Impressive Rooster Spurs

Impressed with the lethality of these two-inch spurs, I cut off both legs and put them in a bag in our freezer.  And Leslie didn’t object.  After all, we have a goat fetus in a glass jar in the mud room, which was enough to make a visiting extension agent look at me with a combination of pity and fear.

Anyway, after chopping off the feet, I tossed the turkey, er, I mean rooster carcass in the back yard.  It was gone the next morning, no doubt carried off by the fox I’ve been shooting at the last few months.  I can only imagine the fox’s thoughts as he carried off the rooster, “First, he shoots at me, now he’s feeding me.  This guy’s nuts!”

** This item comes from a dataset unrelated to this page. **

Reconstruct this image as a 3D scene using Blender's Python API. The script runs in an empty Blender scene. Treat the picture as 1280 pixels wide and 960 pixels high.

Early this spring, our neighbor across the road came over to tell Leslie he saw a young black bear in his front yard.  A few weeks ago, another neighbor saw a black bear crossing the road only a half mile away.  Great.

My wife isn’t afraid of spiders or lizards, and she’ll grab a snake faster than a Black Friday bargain, but she has this unrelenting fear of bears.  So, for the last three years, I wake every workday at 0430 to watch my wife climb into her car and go to work.  I told her I probably couldn’t get to her in time to fight off an attacking bear, and she surely can’t outrun one, but she just smiles and says all she has to do is outrun me.  Ain’t love grand?

So, I’m destined to forever be my soul mate’s bear bait.  It would be worth it, if only the bears ate killdeer and frogs.